━━━ Task input

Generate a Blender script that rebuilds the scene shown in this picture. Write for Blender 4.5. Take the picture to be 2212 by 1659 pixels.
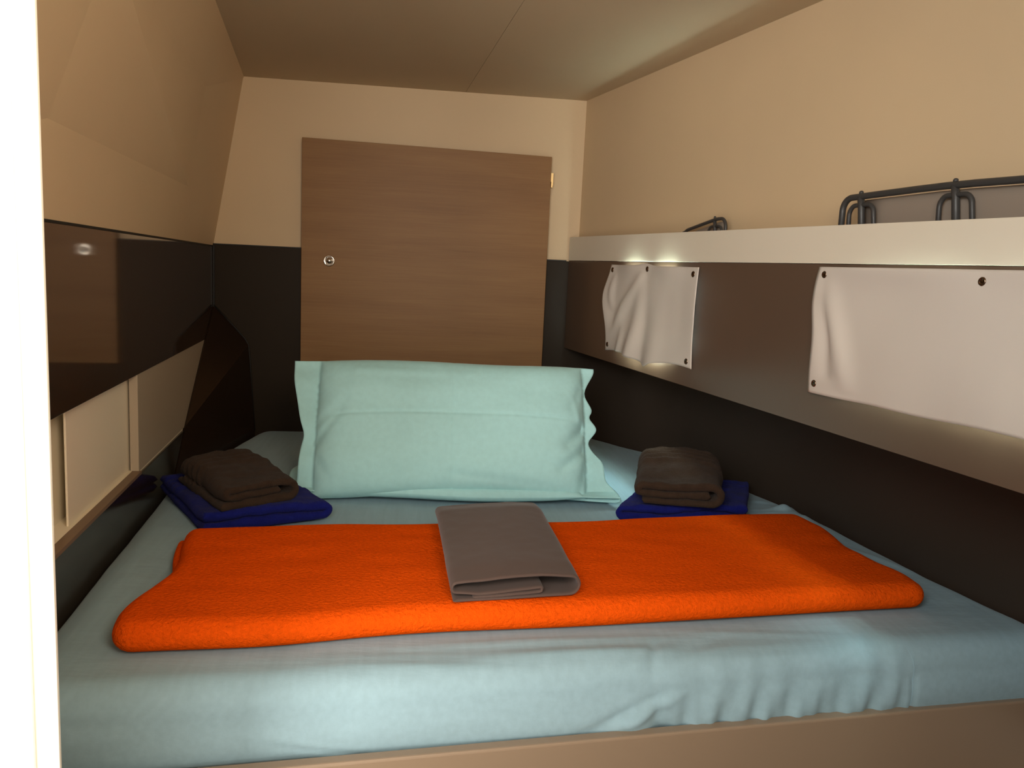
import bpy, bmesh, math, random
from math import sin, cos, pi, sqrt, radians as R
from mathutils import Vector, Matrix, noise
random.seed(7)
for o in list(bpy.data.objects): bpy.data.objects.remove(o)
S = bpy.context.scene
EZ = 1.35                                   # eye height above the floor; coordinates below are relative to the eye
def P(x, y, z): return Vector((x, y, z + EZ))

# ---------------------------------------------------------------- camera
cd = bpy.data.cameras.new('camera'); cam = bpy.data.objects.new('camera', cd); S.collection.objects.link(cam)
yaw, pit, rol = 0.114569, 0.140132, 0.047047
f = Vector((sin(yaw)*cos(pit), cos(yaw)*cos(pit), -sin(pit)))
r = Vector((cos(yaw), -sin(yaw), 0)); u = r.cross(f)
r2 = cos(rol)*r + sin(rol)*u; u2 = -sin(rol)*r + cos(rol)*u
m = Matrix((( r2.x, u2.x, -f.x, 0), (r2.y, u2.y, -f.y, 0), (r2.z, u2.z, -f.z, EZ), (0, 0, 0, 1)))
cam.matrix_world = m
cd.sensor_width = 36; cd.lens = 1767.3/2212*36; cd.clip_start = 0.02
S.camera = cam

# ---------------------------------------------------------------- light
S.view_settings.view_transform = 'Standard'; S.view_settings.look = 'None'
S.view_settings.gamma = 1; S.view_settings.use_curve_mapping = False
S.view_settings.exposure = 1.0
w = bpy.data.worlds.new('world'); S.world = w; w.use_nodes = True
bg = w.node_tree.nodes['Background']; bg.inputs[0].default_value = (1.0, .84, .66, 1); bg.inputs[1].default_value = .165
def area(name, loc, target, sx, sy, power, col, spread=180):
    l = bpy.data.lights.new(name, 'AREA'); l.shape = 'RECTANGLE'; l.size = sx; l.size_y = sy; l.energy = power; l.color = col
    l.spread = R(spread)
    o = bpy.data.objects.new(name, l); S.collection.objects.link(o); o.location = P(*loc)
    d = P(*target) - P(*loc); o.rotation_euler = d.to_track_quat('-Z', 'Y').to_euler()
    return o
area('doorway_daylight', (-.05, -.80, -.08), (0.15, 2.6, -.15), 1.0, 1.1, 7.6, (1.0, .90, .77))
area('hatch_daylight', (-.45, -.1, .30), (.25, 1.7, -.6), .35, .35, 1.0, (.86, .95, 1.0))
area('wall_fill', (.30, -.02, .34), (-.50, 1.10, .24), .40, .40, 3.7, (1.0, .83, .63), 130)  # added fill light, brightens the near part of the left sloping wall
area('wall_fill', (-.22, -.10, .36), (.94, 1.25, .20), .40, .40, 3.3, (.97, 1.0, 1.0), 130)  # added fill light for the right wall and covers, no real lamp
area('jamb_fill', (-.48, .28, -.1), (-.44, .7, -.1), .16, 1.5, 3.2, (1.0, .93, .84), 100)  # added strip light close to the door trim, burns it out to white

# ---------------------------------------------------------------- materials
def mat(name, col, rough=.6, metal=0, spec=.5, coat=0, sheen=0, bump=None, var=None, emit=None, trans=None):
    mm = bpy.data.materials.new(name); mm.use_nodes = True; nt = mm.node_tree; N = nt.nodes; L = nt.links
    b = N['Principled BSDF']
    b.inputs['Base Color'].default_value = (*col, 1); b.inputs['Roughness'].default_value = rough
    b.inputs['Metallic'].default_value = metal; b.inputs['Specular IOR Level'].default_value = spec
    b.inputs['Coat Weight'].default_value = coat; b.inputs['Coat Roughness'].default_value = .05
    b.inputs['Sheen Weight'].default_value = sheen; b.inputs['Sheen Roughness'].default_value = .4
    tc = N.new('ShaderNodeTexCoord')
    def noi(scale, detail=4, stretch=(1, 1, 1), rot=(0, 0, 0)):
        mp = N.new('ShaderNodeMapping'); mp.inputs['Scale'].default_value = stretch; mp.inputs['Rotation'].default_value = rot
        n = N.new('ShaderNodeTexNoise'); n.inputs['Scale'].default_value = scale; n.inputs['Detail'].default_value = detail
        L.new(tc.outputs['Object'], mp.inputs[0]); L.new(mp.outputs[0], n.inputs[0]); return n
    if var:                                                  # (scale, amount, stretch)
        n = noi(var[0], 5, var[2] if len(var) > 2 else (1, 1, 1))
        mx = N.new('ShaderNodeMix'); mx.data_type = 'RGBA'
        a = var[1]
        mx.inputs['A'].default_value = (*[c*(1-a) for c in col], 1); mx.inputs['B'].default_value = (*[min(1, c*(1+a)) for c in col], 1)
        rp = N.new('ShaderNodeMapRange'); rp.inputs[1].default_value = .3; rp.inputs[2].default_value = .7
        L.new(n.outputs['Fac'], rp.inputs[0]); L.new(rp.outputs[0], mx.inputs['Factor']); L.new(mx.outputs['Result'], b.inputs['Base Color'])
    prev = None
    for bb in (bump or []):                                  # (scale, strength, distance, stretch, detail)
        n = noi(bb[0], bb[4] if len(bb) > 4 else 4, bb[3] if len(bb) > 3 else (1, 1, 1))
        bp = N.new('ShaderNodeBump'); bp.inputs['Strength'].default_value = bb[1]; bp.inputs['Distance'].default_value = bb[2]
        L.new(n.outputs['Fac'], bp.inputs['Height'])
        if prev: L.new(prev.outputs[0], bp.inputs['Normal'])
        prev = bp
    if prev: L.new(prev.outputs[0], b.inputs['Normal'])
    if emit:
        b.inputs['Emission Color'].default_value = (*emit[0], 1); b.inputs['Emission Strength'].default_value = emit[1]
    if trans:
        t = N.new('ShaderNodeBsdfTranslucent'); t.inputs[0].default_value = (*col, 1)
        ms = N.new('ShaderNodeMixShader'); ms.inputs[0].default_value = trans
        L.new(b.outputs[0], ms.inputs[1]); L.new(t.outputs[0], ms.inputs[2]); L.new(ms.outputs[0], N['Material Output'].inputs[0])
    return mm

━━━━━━
━━━ Task input

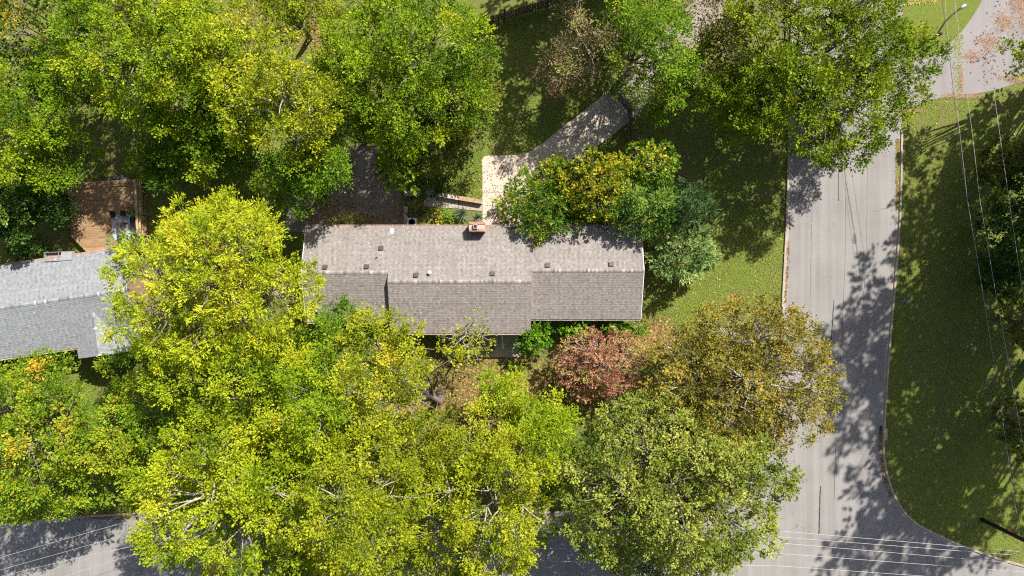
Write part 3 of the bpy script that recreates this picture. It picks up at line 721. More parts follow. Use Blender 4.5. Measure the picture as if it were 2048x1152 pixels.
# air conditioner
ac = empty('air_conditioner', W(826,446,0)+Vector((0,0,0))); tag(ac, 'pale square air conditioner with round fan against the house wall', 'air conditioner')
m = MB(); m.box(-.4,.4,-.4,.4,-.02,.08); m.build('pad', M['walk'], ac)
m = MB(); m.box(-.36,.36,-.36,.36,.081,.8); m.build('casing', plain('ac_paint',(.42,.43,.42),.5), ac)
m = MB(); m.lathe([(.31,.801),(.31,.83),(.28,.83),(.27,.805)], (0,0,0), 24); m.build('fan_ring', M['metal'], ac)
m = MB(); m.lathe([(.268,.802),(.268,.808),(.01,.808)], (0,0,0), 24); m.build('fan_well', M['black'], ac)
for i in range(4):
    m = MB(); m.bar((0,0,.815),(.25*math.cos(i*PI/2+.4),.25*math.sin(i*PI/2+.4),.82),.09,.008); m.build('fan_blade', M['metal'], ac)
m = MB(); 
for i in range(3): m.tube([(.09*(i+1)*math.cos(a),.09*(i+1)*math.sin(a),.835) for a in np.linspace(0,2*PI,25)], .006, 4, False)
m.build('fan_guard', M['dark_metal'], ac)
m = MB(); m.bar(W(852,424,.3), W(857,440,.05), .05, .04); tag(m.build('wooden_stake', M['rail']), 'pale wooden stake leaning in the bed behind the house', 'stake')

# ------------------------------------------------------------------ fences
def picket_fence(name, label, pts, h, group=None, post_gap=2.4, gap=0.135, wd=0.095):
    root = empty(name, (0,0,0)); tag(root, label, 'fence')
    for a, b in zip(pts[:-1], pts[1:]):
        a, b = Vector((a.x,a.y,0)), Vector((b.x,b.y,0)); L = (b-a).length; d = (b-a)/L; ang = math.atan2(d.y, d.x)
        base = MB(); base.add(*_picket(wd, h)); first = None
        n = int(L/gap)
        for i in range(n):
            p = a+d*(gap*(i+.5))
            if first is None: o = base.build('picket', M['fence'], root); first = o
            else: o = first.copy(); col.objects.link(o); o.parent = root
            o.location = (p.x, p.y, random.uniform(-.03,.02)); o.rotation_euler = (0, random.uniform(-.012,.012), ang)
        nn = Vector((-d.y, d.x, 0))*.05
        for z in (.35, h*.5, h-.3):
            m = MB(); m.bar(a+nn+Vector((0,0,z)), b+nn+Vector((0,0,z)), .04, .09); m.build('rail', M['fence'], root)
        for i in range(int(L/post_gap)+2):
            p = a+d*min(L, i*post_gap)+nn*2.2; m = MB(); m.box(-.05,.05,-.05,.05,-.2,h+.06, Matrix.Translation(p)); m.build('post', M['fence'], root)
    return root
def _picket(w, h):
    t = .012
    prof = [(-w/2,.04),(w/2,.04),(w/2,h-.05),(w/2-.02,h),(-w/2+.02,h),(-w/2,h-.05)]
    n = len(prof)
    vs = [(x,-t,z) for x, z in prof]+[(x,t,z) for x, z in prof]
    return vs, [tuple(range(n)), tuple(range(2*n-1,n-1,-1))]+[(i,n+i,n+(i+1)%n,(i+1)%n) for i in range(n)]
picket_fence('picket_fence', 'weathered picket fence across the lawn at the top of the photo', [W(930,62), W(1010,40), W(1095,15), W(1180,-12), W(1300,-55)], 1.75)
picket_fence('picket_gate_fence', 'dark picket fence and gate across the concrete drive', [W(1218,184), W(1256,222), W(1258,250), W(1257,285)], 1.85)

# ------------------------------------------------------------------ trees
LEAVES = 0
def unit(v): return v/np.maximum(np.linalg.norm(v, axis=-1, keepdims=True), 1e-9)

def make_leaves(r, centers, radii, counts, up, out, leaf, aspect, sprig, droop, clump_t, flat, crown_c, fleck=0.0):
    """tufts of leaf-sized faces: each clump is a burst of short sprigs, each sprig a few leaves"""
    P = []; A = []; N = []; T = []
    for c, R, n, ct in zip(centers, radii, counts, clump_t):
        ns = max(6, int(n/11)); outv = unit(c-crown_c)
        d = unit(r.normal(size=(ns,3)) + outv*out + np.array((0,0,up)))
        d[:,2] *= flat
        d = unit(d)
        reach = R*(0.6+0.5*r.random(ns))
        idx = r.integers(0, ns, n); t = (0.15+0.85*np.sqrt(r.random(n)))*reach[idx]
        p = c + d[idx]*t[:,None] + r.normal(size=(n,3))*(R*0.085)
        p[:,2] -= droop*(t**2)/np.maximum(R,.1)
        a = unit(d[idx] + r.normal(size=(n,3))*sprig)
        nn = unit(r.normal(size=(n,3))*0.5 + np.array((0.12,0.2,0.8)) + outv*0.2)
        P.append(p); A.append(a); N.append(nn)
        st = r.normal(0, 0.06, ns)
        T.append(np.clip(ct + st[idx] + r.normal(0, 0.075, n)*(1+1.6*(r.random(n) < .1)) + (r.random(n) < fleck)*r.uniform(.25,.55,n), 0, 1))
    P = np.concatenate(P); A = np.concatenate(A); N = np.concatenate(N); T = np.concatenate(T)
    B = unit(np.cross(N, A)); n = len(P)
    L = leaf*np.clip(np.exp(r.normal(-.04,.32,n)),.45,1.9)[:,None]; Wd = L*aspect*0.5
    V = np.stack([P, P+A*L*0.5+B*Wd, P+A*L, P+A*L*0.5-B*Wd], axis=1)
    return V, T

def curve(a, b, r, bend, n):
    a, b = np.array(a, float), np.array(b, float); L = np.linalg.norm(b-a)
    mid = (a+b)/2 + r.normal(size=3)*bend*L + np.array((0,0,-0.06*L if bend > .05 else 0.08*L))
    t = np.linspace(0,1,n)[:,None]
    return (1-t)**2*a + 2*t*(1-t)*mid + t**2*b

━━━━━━
━━━ Task input

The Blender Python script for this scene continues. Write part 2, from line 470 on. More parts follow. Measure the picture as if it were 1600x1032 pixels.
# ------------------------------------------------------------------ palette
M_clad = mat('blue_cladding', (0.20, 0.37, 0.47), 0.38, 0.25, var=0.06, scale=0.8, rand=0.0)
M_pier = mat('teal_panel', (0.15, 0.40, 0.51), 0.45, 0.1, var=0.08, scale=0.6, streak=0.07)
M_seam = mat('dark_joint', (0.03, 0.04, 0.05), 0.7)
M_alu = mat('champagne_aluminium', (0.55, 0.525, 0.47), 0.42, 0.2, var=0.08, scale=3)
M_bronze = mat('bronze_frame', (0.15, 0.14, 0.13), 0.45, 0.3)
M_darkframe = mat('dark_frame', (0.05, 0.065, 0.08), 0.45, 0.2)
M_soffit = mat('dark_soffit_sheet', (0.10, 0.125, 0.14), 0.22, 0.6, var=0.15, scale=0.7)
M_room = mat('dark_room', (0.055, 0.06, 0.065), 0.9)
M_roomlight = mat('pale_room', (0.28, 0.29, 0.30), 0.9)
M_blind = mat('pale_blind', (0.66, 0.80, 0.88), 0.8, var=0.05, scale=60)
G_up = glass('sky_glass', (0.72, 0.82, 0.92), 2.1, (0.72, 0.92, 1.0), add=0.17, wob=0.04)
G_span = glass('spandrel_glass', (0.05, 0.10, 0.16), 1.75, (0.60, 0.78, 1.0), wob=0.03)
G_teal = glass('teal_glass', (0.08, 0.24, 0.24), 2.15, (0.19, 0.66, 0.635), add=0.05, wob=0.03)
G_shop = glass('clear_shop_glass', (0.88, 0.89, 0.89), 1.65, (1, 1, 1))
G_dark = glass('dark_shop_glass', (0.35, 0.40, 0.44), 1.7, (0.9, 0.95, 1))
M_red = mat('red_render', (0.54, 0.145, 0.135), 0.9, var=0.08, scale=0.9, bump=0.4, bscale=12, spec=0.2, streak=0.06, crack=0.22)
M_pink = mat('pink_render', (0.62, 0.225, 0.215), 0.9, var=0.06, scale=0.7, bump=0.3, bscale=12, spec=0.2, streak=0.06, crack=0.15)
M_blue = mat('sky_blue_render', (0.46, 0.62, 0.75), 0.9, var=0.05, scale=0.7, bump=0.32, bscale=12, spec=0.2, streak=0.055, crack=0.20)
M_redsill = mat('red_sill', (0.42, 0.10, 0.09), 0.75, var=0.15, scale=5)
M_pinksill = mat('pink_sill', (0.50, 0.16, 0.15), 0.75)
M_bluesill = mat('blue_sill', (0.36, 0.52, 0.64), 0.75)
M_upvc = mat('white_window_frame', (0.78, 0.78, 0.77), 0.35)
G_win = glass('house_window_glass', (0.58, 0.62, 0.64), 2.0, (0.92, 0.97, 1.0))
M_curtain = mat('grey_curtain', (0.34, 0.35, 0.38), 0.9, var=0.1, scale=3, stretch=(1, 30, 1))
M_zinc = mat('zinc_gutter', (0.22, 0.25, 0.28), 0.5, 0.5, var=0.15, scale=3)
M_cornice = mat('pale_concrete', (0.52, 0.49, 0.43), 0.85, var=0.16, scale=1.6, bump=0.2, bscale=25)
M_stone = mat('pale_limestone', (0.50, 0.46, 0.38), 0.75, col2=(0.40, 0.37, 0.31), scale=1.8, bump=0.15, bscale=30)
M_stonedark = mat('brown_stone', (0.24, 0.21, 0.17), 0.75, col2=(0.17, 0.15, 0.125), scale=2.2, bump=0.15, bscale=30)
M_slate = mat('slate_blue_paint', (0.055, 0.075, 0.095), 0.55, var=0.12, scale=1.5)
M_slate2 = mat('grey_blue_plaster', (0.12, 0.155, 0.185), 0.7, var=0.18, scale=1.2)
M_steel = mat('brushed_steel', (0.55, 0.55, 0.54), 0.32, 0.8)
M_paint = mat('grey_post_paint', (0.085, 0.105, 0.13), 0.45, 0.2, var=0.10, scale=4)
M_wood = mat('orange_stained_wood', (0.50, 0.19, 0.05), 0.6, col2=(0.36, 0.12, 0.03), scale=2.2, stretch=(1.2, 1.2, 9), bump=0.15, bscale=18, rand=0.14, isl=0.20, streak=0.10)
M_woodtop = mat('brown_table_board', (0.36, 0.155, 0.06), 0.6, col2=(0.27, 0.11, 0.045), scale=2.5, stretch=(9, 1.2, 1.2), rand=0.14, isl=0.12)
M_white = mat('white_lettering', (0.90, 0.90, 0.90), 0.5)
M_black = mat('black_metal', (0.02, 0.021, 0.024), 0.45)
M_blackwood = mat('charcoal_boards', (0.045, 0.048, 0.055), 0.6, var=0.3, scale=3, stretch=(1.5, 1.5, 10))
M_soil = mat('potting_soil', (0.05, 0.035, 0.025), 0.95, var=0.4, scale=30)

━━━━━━

Set task -
Repeat exactly, and only, the lines between the line holding "Generate a Blender" and the line holding "def P(x, y, z): return Vector((x, y, z + EZ))", inclusive, leaving pictures out.

Answer to the problem -
Generate a Blender script that rebuilds the scene shown in this picture. Write for Blender 4.5. Take the picture to be 2212 by 1659 pixels.
import bpy, bmesh, math, random
from math import sin, cos, pi, sqrt, radians as R
from mathutils import Vector, Matrix, noise
random.seed(7)
for o in list(bpy.data.objects): bpy.data.objects.remove(o)
S = bpy.context.scene
EZ = 1.35                                   # eye height above the floor; coordinates below are relative to the eye
def P(x, y, z): return Vector((x, y, z + EZ))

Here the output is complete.